◆ Goal of the exercise ◆
Set the listing down again in full, word for word, with the pictures left out.

◆ Data excerpt ◆
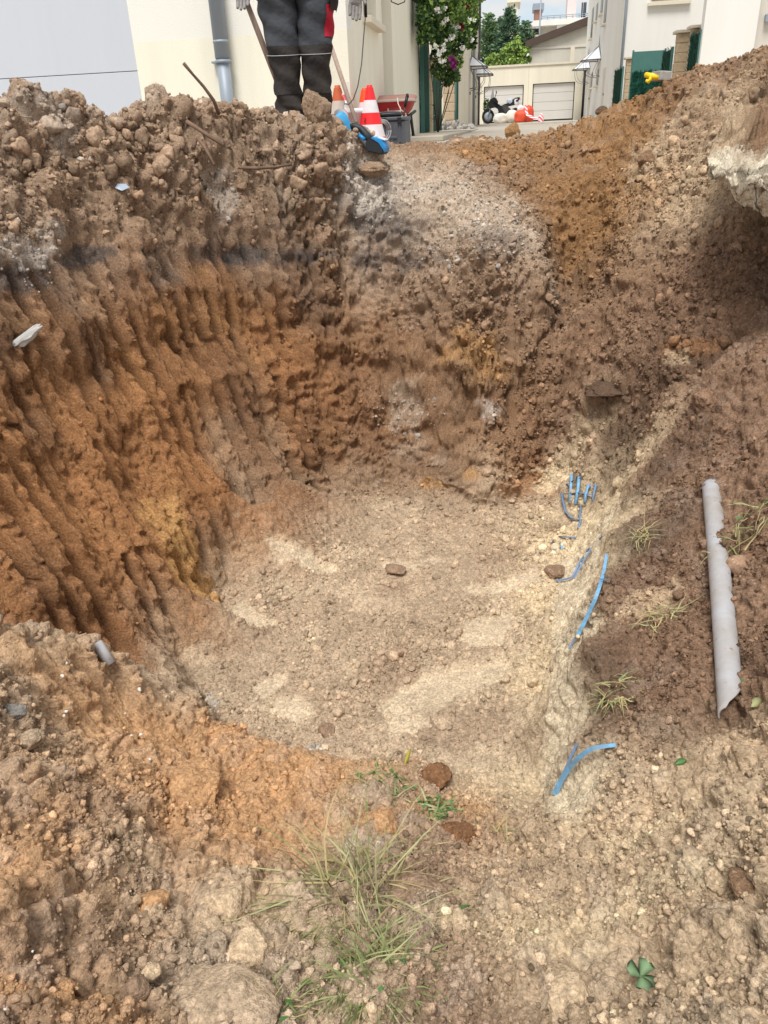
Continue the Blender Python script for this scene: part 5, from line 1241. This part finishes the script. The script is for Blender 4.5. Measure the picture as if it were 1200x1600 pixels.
# the pole in his hand, and a second tool leaning behind him
def long_tool(name, p0, p1, r, label, blade=True):
    t = empty(name, p0, 0, label, 'pole')
    p0, p1 = Vector(p0), Vector(p1); MB().tube([Vector((0, 0, 0)), (p1 - p0) * .5, p1 - p0], [r, r * 1.04, r * .9], 12).build('handle', mat('worn_wood', (172, 150, 136), .8, .15, 5, .3, 30, stretch=(9, 9, .8)), t)
    d = (p0 - p1).normalized(); s_ = Vector((1, 0, 0))
    if blade: MB().rings([[s_ * -.02 + d * -.03 + Vector((0, -.02, 0)), s_ * .02 + d * -.03 + Vector((0, -.02, 0)), s_ * .02 + d * -.03 + Vector((0, .02, 0)), s_ * -.02 + d * -.03 + Vector((0, .02, 0))], [s_ * -.1 + d * .06 + Vector((0, -.008, 0)), s_ * .1 + d * .06 + Vector((0, -.008, 0)), s_ * .1 + d * .06 + Vector((0, .008, 0)), s_ * -.1 + d * .06 + Vector((0, .008, 0))], [s_ * -.09 + d * .26 + Vector((0, -.006, 0)), s_ * .09 + d * .26 + Vector((0, -.006, 0)), s_ * .09 + d * .26 + Vector((0, .006, 0)), s_ * -.09 + d * .26 + Vector((0, .006, 0))]], smooth=False).build('blade', M_zinc, t)
long_tool('wooden_pole', PD(458, 192, 6.15), PD(377, -18, 5.86), .019, 'long wooden tool handle held slanting in the left side glove', False)
long_tool('wooden_pole', PD(557, 192, 7.3) , PD(500, 20, 8.05), .018, 'second long wooden handle leaning on the wall behind the worker', False)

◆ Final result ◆
Continue the Blender Python script for this scene: part 5, from line 1241. This part finishes the script. The script is for Blender 4.5. Measure the picture as if it were 1200x1600 pixels.
# the pole in his hand, and a second tool leaning behind him
def long_tool(name, p0, p1, r, label, blade=True):
    t = empty(name, p0, 0, label, 'pole')
    p0, p1 = Vector(p0), Vector(p1); MB().tube([Vector((0, 0, 0)), (p1 - p0) * .5, p1 - p0], [r, r * 1.04, r * .9], 12).build('handle', mat('worn_wood', (172, 150, 136), .8, .15, 5, .3, 30, stretch=(9, 9, .8)), t)
    d = (p0 - p1).normalized(); s_ = Vector((1, 0, 0))
    if blade: MB().rings([[s_ * -.02 + d * -.03 + Vector((0, -.02, 0)), s_ * .02 + d * -.03 + Vector((0, -.02, 0)), s_ * .02 + d * -.03 + Vector((0, .02, 0)), s_ * -.02 + d * -.03 + Vector((0, .02, 0))], [s_ * -.1 + d * .06 + Vector((0, -.008, 0)), s_ * .1 + d * .06 + Vector((0, -.008, 0)), s_ * .1 + d * .06 + Vector((0, .008, 0)), s_ * -.1 + d * .06 + Vector((0, .008, 0))], [s_ * -.09 + d * .26 + Vector((0, -.006, 0)), s_ * .09 + d * .26 + Vector((0, -.006, 0)), s_ * .09 + d * .26 + Vector((0, .006, 0)), s_ * -.09 + d * .26 + Vector((0, .006, 0))]], smooth=False).build('blade', M_zinc, t)
long_tool('wooden_pole', PD(458, 192, 6.15), PD(377, -18, 5.86), .019, 'long wooden tool handle held slanting in the left side glove', False)
long_tool('wooden_pole', PD(557, 192, 7.3) , PD(500, 20, 8.05), .018, 'second long wooden handle leaning on the wall behind the worker', False)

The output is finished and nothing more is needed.